Wie geht man mit dieser Erkenntnis um?
Es war hart. Ich habe lange in Dresden um meine Chance gekämpft, viel­leicht auch zu lange. Aber ich sah jeden Tag dieses geile Sta­dion und die unglaub­li­chen Fans. Dynamo ist ein geiler Verein. Aller­dings nur, wenn es gut läuft. Wenn nicht, dann wird es schwierig. Ich denke die Fan­kultur ist ein­zig­artig. Leider gibt es in der Szene aber auch einige wenige Schwach­maten. 

Wie meinen Sie das?
Als dun­kel­häu­tiger Spieler ist es dort nicht immer ganz ein­fach. Am Tag meiner Unter­schrift hatte ich knapp 40 Nach­richten von Dynamo-Fans bei Face­book.
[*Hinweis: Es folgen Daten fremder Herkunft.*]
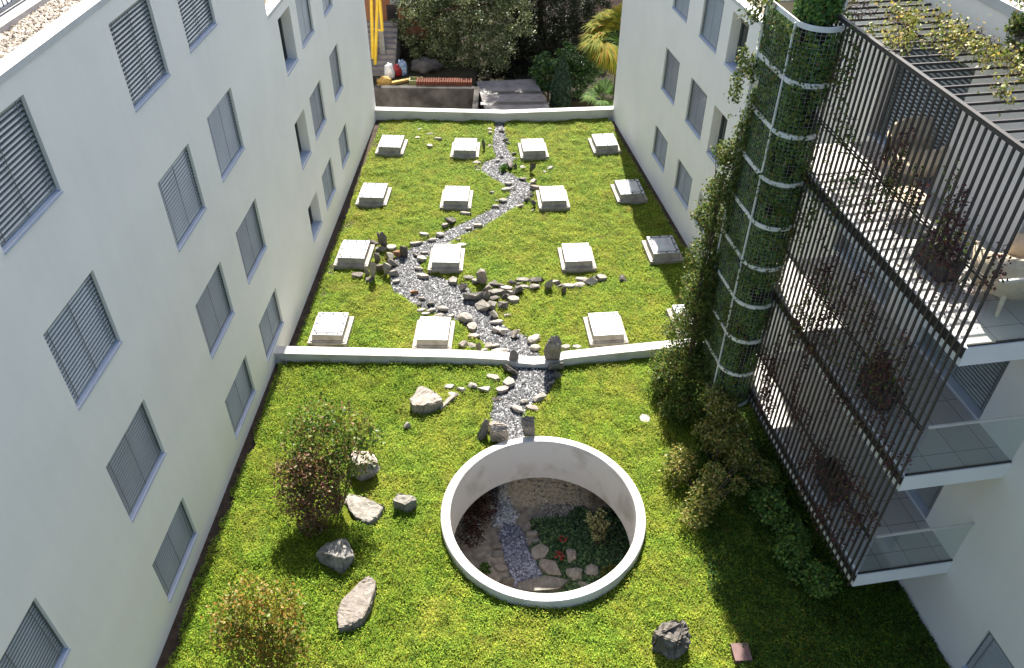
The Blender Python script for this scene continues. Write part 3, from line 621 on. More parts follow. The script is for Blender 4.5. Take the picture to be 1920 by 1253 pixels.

Sie hießen mich will­kommen und schrieben, dass ich mir keine Sorgen wegen meiner Haut­farbe machen müsse, solange ich meine Leis­tung bringe. Das war eine krasse Ansage. Auch in der Stadt merkte ich, dass ich anders ange­guckt werde. Anderen dun­kel­häu­tigen Dynamo-Spie­lern erging es ähn­lich. Ein Kol­lege wurde nach dem Trai­ning von Fans abge­passt. Sie schossen mit einer Schreck­schuss­pis­tole in die Luft, um ihn ein­zu­schüch­tern. Das ist wirk­lich schade, da solche Aktionen die kom­plette Fan­kultur in ein fal­sches Licht rücken. 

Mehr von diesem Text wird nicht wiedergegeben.